That idea is that the warrior class has "a unique perspective on the freedom that is meant to be Americans’ birthright."

We are "about second chances," he says. In their op-ed, the men write:

Fighting for freedom abroad has helped us recognize how America’s current criminal justice system denies freedom to many people here at home. Decades of misguided laws have relegated too many people, particularly low-income minorities, to a lifetime of second-class status. We unnecessarily close these people off to jobs and opportunities, making it impossible for them to thrive in our society. Even after they’ve served their time, we deny them a second chance.

Lucas agrees with Holden: they must fight to get the issue in front of federal lawmakers, even as the states continue to make strides. They are not starting from scratch. There are already legislators who have warmed to the idea. GOP Sen. Mike Lee of Utah has been vocal recently, telling the Washington Examiner Editorial Board that he, like Holden, isn't sure what to expect from the Trump administration on the issue, but he's hopeful:

"As far as I can recall, President Trump hasn't spoken one way or another on the types of reforms that we address in the Sentencing Reform and Corrections Act last year." The Sentencing Reform and Corrections Act, which Lee has sponsored, would give judges more discretion in sentencing and improve the quality of federal prisons.

Lee added that there isn't anything "in the Sentencing Reform and Corrections Act that would counteract or contradict or undermine President Trump's law and order message. To the contrary, I think it is consistent with law and order. I think it would facilitate law and order for the simple reason that our federal prison population has grown between 800 and 900 percent since 1980.

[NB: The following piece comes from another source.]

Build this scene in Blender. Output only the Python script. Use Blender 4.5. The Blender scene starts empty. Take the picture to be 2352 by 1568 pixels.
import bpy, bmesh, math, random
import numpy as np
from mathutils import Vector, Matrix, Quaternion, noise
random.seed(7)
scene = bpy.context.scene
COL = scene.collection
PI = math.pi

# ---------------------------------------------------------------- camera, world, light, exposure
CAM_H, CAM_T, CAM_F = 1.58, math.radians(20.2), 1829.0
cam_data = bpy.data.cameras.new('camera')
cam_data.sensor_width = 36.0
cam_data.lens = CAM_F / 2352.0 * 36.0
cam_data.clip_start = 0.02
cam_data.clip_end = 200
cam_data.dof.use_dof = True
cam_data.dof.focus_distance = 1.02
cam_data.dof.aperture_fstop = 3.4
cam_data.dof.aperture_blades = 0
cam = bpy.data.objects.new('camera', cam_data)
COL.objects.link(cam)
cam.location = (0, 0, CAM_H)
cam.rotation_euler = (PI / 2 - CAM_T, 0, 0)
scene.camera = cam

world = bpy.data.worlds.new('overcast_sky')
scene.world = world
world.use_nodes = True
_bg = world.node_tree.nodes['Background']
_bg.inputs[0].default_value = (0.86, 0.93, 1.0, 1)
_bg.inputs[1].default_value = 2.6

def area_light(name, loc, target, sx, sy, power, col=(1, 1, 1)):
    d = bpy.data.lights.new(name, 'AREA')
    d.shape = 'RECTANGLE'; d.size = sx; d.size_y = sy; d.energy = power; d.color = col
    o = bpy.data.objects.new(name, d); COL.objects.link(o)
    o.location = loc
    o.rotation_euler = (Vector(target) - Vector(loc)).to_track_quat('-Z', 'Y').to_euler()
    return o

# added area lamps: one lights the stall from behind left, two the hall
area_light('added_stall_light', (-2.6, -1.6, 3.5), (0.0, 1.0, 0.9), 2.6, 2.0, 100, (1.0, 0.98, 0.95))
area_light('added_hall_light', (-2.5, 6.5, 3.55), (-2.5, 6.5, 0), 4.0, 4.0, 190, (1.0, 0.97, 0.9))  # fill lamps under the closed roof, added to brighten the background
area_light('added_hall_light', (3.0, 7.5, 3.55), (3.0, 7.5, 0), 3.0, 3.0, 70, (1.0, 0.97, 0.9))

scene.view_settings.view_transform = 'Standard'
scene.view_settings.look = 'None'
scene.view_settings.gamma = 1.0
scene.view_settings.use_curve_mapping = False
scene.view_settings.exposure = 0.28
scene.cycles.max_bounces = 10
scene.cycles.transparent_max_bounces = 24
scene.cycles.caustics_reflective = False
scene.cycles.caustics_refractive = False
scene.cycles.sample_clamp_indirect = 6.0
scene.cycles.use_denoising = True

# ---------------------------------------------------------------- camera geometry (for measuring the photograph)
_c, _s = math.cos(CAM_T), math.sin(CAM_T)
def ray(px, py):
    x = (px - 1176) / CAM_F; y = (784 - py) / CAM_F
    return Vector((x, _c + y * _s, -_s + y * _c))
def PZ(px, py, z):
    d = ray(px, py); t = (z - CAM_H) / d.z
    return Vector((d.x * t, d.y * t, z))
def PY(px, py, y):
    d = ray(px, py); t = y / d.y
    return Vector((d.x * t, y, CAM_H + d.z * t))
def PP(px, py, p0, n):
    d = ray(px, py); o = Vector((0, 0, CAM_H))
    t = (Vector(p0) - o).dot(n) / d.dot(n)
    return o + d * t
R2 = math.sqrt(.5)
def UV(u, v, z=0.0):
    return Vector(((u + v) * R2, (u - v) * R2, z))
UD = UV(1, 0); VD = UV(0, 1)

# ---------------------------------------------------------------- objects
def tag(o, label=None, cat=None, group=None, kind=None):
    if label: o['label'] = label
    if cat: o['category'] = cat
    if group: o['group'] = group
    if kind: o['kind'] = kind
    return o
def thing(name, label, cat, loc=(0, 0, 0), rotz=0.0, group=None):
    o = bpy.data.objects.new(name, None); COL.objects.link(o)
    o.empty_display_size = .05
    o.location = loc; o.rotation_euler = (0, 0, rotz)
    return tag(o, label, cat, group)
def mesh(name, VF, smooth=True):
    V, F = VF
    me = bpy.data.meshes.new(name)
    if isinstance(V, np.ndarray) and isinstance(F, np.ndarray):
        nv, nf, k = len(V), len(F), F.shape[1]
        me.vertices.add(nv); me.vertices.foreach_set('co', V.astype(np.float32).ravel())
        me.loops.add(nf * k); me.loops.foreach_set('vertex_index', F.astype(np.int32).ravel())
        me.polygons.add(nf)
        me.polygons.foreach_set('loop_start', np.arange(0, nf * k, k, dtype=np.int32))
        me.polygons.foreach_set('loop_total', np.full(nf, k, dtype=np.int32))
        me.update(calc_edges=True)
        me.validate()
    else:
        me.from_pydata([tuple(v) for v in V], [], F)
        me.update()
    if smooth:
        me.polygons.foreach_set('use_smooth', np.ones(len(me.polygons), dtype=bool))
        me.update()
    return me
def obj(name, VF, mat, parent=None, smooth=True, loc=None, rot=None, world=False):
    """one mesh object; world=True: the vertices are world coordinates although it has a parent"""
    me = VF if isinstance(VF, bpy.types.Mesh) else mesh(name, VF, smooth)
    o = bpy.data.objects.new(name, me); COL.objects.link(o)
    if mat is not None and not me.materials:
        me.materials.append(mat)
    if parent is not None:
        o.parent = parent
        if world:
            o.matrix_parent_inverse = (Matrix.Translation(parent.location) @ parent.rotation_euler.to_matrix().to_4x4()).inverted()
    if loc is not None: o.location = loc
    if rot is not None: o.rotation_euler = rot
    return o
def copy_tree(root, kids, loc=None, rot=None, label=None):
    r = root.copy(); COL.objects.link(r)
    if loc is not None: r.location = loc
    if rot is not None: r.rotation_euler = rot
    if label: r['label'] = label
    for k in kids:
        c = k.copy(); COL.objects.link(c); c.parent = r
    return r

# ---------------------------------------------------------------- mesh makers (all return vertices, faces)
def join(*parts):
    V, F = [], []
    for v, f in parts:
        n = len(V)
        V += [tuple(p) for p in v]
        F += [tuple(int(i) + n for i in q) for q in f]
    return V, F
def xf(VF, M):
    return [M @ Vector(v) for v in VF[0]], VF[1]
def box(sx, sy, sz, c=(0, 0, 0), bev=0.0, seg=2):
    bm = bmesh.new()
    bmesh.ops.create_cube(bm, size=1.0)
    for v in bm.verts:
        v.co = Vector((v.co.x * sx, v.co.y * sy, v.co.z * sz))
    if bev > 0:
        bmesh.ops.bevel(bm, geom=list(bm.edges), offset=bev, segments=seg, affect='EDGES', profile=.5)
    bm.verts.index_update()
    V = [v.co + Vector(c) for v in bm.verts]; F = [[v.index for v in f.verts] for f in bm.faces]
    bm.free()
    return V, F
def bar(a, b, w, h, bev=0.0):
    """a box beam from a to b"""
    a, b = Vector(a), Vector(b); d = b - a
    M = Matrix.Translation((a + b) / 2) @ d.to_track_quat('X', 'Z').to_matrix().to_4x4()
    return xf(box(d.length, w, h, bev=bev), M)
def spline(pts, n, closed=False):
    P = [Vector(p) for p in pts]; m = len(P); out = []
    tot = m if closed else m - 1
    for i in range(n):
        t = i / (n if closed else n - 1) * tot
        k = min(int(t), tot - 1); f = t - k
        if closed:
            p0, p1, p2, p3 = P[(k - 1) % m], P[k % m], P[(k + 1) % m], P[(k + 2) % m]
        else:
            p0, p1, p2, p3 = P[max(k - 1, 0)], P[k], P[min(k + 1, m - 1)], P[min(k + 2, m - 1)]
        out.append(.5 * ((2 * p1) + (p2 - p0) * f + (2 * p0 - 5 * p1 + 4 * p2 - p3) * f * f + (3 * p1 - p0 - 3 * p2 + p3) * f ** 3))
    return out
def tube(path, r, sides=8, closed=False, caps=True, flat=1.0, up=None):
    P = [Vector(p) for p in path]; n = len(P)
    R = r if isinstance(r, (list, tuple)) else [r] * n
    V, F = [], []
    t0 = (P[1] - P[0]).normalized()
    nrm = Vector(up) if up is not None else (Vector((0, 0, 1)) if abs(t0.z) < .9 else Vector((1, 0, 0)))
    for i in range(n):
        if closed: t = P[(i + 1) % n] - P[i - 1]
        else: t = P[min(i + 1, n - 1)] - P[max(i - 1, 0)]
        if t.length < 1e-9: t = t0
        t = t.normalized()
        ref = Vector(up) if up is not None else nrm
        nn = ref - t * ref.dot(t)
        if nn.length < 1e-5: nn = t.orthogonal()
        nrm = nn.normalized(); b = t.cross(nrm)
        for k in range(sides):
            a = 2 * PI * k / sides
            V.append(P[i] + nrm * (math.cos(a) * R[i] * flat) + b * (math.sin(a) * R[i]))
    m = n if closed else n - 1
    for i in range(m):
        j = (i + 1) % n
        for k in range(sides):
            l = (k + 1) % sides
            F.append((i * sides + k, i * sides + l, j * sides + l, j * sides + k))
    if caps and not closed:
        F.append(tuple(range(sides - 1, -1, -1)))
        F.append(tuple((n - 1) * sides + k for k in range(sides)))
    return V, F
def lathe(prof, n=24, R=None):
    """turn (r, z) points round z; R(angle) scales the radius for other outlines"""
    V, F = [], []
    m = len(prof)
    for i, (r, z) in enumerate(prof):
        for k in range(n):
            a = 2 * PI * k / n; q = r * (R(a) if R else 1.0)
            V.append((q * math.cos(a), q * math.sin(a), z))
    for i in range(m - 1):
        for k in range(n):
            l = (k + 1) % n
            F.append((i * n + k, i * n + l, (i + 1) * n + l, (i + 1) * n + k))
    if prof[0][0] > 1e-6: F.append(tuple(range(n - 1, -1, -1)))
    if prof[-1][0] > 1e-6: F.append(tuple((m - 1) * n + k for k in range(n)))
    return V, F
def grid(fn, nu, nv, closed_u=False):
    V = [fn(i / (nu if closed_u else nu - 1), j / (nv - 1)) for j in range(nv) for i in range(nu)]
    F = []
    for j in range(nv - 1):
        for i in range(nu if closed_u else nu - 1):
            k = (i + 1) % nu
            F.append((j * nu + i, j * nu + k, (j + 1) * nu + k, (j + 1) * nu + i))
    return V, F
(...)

Senator Ben Sasse (R-Neb) expressed his support Tuesday with a tweet linking to Pew Center research as a response to the Mejia case in California. The research directly contradicted the claim made in California about rising crime rates:

John Malcolm, Director of the Edwin Meese III Center for Legal and Judicial Studies at the Heritage Foundation, says that many mainstream conservatives are coming around to the libertarian view on criminal justice reform, but the issue of civil asset forfeiture is one area that tends to divide conservatives.

Civil asset forfeiture is "the process thorough which law enforcement can seize property suspected of being connected to criminal activity," according to noted libertarian Jason Pye, director of public policy and legislative affairs for FreedomWorks, writing in The Hill.

"Libertarians would like to decriminalize drugs and do away with civil asset forfeiture," Malcolm says. "But conservatives like me are in favor of reforming civil asset forfeiture...but not in favor of abolishing it."

There is no catch-all conservative view of criminal justice reform, which is partly why getting the Trump administration on board is proving to be a challenge. While most conservatives favor some sort of reform, both Vice President Mike Pence and Attorney General Jeff Sessions are known to be more old-school in their approach to mandatory minimums and reforming civil asset forfeiture.

But Holden doesn't worry. He knows the data is compelling when considering that no more than 30 percent of the reduction in crime rates from the 1980s to current day is because of mandatory minimums, he says  And when one considers that there are more people with arrest records in the U.S. than there are with college degrees; and that 1 in 11 children have had a parent in prison; and that there are more than 6,000 federal crime statutes on the books; and that some states spend as much as $20,000 more to incarcerate one person than they spend on putting a child through public school in a year, Holden remains optimistic. Faced with this data, he knows the Trump administration will have to listen.

"I am still a happy warrior," he says. " Because the overwhelming majority of those incarcerated are in the states and the states are making progress. Eventually congress will get around to doing something."